> [INSTRUCTIONS FOR THE TASK]: Could you write out the opening lines of the data, word for word, stopping after the line that contains "24); b.done('cap', t)"?

> [PROVIDED MATERIAL]:
=-=-=-=-=
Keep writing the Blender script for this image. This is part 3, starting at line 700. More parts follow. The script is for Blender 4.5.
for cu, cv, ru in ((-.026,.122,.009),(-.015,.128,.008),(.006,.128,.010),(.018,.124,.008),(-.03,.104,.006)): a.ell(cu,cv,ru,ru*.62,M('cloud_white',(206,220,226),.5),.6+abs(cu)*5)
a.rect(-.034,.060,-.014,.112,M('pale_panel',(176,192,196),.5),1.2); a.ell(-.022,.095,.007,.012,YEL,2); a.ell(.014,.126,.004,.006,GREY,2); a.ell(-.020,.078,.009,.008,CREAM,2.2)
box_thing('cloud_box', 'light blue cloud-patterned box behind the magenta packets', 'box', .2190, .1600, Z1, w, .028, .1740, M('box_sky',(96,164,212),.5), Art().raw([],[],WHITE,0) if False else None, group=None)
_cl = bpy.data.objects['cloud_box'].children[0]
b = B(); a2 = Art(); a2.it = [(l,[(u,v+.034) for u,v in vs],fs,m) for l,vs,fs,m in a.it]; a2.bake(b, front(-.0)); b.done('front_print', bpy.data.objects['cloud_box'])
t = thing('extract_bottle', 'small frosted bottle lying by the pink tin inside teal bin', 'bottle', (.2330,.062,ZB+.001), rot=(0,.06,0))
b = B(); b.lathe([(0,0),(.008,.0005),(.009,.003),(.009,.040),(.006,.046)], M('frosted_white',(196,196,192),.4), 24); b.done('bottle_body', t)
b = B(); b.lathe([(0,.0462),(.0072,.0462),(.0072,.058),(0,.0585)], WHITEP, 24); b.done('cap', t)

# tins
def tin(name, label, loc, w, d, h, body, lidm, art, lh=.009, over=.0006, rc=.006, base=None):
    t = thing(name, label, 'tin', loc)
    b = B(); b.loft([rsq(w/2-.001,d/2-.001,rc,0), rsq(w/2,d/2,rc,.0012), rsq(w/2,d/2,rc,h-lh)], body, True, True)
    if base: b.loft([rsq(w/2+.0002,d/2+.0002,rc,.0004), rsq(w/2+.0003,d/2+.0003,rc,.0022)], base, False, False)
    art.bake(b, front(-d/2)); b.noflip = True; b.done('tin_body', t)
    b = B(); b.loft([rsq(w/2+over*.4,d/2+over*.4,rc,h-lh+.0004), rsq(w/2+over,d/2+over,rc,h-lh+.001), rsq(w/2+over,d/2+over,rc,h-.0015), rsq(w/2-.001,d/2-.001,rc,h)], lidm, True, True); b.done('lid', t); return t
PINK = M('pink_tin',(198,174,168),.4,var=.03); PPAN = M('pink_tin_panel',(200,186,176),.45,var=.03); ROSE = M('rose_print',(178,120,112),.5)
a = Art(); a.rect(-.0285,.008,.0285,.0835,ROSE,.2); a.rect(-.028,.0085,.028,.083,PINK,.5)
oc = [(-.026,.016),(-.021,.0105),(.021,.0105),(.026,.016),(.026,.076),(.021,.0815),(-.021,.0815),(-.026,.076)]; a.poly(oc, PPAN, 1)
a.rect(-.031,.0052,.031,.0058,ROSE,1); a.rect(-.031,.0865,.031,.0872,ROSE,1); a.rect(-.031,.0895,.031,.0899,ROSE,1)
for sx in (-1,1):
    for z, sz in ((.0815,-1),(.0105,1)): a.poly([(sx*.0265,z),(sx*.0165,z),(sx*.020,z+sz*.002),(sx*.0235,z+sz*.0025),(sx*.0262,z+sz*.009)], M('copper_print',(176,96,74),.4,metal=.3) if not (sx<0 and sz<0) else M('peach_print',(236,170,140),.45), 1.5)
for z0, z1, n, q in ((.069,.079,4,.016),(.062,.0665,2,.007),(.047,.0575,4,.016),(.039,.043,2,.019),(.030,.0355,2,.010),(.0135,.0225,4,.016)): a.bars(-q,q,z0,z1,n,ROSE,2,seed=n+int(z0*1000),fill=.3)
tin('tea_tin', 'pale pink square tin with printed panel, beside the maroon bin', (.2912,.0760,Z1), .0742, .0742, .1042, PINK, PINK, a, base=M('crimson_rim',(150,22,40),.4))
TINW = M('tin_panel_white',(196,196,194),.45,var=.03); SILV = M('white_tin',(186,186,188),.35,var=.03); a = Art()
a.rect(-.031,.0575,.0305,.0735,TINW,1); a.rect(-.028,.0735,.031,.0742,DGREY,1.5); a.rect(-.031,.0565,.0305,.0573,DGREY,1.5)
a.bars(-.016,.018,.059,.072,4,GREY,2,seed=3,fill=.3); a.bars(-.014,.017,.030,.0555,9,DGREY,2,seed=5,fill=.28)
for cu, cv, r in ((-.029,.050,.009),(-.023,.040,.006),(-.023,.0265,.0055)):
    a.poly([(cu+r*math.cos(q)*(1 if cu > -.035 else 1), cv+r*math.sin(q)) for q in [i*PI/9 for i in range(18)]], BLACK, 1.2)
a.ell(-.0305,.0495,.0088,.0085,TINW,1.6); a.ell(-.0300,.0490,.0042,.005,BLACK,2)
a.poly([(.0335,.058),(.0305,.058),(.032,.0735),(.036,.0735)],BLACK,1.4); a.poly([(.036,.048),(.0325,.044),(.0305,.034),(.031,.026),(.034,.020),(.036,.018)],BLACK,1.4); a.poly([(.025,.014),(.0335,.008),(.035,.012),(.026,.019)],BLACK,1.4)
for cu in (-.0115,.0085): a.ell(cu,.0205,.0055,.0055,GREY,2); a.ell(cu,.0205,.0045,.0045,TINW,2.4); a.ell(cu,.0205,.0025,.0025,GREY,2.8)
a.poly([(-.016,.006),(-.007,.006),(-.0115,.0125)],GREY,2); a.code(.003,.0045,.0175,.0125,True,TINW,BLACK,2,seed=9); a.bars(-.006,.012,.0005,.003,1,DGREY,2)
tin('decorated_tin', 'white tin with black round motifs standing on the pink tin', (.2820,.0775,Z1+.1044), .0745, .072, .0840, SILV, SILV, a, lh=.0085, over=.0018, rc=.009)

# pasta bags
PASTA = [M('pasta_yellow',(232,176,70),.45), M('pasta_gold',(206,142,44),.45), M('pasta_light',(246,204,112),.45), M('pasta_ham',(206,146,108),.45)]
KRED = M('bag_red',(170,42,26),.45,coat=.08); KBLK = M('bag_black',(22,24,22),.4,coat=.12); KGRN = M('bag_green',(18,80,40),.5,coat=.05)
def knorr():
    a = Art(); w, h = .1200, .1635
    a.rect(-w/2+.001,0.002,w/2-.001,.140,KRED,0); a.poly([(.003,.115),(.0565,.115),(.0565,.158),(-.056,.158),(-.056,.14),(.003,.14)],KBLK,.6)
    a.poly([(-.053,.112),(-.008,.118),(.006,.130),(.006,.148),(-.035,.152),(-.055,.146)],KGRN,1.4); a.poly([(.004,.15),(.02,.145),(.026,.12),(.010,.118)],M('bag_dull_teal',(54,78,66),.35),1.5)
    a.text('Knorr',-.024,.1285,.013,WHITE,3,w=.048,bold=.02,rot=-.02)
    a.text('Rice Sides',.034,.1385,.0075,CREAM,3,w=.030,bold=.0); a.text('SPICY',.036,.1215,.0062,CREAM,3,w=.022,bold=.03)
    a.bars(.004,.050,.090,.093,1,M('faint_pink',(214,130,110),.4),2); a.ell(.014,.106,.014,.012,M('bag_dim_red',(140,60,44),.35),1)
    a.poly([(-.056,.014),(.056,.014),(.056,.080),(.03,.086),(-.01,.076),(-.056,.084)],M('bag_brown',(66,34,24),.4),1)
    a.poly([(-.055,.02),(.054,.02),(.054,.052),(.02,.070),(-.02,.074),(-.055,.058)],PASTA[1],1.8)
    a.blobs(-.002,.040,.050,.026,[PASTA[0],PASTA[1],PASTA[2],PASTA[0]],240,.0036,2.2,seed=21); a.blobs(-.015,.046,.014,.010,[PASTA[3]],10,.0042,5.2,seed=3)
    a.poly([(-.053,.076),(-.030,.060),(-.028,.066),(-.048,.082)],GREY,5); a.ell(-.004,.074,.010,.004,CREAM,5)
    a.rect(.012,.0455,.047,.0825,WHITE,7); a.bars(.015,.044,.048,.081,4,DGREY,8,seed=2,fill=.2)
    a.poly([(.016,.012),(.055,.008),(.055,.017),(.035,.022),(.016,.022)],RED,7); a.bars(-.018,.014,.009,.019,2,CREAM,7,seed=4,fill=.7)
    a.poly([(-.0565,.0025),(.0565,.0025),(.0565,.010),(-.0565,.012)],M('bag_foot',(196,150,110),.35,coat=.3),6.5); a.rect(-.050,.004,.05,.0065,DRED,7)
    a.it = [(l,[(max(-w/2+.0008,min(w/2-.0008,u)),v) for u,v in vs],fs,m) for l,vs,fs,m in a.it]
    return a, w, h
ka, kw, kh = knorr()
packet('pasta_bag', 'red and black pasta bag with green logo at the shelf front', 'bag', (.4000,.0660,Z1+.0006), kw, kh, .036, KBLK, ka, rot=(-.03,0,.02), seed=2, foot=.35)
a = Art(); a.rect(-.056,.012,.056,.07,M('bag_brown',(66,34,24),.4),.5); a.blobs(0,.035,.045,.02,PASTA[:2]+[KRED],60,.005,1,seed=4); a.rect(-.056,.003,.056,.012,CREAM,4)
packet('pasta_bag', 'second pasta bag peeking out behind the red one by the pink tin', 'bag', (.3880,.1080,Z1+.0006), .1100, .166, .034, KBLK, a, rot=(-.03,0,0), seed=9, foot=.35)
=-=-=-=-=
> [OUTPUT FOR THIS EXERCISE]:
Keep writing the Blender script for this image. This is part 3, starting at line 700. More parts follow. The script is for Blender 4.5.
for cu, cv, ru in ((-.026,.122,.009),(-.015,.128,.008),(.006,.128,.010),(.018,.124,.008),(-.03,.104,.006)): a.ell(cu,cv,ru,ru*.62,M('cloud_white',(206,220,226),.5),.6+abs(cu)*5)
a.rect(-.034,.060,-.014,.112,M('pale_panel',(176,192,196),.5),1.2); a.ell(-.022,.095,.007,.012,YEL,2); a.ell(.014,.126,.004,.006,GREY,2); a.ell(-.020,.078,.009,.008,CREAM,2.2)
box_thing('cloud_box', 'light blue cloud-patterned box behind the magenta packets', 'box', .2190, .1600, Z1, w, .028, .1740, M('box_sky',(96,164,212),.5), Art().raw([],[],WHITE,0) if False else None, group=None)
_cl = bpy.data.objects['cloud_box'].children[0]
b = B(); a2 = Art(); a2.it = [(l,[(u,v+.034) for u,v in vs],fs,m) for l,vs,fs,m in a.it]; a2.bake(b, front(-.0)); b.done('front_print', bpy.data.objects['cloud_box'])
t = thing('extract_bottle', 'small frosted bottle lying by the pink tin inside teal bin', 'bottle', (.2330,.062,ZB+.001), rot=(0,.06,0))
b = B(); b.lathe([(0,0),(.008,.0005),(.009,.003),(.009,.040),(.006,.046)], M('frosted_white',(196,196,192),.4), 24); b.done('bottle_body', t)
b = B(); b.lathe([(0,.0462),(.0072,.0462),(.0072,.058),(0,.0585)], WHITEP, 24); b.done('cap', t)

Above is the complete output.